[Stored dataset items]
>> start

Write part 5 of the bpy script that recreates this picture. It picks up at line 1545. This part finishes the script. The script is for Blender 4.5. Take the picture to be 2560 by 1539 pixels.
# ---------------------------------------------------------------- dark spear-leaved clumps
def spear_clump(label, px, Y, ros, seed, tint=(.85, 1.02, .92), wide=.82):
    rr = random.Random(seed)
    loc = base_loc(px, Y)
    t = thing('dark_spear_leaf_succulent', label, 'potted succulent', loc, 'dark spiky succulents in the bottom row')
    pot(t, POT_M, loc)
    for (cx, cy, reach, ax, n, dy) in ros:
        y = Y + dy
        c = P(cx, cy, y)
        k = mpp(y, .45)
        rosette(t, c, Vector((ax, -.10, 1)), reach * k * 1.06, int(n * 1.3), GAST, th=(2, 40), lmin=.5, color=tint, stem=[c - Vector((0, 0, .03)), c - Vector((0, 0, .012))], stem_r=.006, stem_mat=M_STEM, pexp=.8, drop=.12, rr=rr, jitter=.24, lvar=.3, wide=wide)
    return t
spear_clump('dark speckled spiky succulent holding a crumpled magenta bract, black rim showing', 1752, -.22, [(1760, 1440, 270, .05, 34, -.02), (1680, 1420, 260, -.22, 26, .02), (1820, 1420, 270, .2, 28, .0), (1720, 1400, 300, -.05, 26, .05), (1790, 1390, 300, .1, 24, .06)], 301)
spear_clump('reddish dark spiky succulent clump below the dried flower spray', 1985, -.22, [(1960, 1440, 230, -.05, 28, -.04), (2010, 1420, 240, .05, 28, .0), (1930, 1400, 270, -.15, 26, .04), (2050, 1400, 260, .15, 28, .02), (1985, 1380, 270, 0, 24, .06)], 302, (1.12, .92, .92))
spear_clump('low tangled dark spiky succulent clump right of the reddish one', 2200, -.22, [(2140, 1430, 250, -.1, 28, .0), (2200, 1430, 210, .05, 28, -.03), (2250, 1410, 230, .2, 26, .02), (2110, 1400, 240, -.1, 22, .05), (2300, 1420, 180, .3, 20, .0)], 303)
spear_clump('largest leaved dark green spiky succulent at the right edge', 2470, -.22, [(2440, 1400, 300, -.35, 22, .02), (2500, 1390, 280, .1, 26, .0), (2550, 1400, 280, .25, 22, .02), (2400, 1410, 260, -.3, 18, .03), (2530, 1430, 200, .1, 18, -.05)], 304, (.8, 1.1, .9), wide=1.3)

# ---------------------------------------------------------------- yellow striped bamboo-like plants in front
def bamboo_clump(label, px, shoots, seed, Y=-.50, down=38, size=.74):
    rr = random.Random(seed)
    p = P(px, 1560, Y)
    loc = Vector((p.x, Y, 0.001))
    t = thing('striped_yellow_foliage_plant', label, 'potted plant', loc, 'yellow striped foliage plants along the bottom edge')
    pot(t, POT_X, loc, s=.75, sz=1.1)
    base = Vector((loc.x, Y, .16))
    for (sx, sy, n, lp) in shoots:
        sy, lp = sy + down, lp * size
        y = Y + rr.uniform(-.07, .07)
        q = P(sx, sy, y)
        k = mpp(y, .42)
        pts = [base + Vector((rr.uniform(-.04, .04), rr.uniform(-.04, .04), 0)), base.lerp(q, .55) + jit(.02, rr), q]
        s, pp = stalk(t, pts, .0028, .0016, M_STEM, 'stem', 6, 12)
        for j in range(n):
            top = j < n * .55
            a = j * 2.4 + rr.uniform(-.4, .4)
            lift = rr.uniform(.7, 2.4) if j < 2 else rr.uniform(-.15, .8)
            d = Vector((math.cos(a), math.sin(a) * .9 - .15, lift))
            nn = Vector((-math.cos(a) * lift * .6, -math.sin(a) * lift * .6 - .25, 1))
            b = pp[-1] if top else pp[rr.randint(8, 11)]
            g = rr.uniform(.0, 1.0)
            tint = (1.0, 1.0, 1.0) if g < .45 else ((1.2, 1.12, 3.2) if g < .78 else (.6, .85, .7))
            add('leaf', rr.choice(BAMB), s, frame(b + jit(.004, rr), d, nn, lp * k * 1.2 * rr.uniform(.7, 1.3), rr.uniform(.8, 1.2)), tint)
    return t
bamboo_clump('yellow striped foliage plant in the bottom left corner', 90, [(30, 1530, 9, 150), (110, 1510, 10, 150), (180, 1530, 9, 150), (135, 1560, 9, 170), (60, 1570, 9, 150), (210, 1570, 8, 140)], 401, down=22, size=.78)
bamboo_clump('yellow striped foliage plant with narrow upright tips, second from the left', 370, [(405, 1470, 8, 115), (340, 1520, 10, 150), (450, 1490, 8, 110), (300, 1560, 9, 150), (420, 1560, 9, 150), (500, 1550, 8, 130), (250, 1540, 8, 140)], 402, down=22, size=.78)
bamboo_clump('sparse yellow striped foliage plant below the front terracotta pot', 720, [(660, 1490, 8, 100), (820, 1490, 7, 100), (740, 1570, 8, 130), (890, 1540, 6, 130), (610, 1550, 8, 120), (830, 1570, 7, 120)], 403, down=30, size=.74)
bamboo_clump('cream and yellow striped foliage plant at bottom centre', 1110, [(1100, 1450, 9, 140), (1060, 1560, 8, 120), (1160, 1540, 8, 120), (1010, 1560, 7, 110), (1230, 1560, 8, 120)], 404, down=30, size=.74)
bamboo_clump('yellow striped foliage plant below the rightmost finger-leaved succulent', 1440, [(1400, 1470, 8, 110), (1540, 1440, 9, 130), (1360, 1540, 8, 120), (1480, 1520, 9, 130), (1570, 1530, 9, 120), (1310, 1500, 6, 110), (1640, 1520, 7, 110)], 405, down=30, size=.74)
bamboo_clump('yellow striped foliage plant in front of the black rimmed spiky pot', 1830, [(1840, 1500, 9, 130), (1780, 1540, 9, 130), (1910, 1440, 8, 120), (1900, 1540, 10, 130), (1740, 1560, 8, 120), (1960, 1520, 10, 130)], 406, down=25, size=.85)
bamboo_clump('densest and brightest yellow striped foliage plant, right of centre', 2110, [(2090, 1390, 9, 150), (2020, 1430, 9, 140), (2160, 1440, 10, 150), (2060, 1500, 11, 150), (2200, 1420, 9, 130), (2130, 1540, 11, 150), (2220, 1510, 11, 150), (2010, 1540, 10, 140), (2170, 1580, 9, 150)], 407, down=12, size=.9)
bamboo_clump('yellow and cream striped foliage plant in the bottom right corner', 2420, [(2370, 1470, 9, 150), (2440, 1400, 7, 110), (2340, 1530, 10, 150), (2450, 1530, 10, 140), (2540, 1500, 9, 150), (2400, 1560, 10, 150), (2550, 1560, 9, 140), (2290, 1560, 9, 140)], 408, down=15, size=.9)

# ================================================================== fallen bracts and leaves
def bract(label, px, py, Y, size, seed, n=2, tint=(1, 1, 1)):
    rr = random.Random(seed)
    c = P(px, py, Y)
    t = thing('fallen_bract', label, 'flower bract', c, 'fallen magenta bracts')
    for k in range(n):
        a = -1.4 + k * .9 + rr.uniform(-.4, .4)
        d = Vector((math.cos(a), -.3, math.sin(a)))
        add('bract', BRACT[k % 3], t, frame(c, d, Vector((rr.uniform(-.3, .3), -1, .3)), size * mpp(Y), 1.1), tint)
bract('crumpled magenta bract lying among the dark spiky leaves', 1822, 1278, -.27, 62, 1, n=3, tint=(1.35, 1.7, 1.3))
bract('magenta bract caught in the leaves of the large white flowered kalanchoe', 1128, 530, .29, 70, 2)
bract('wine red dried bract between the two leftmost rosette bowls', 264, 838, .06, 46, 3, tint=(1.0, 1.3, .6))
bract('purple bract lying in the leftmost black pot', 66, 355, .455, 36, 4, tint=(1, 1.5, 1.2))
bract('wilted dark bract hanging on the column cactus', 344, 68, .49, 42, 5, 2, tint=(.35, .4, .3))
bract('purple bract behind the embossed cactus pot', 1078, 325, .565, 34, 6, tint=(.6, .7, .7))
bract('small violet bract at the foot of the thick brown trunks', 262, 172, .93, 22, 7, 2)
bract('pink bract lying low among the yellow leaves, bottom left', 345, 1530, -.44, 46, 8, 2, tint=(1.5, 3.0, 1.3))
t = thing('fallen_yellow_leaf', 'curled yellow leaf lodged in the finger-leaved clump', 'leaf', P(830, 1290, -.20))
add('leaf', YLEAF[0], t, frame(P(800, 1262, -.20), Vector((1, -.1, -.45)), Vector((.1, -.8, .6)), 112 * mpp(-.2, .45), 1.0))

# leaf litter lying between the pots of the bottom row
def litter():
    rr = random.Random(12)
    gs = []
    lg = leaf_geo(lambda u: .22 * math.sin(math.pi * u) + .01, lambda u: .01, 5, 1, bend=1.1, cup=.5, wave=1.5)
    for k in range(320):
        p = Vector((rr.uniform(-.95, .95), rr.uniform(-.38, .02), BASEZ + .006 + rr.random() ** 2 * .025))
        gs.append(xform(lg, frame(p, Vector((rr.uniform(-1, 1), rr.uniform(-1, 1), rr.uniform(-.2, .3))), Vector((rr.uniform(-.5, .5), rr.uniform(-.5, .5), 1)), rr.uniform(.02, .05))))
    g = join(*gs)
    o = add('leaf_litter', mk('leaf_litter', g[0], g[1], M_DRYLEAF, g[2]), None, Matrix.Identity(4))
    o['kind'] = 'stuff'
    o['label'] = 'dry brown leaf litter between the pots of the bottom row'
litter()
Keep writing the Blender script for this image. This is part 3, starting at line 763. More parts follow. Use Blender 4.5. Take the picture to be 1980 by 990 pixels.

>> end

- [GIVEN PROBLEM]: In the records above, locate each line with the word "This". Copy all such lines.

- [ANSWER TO THE TASK]:
Write part 5 of the bpy script that recreates this picture. It picks up at line 1545. This part finishes the script. The script is for Blender 4.5. Take the picture to be 2560 by 1539 pixels.
Keep writing the Blender script for this image. This is part 3, starting at line 763. More parts follow. Use Blender 4.5. Take the picture to be 1980 by 990 pixels.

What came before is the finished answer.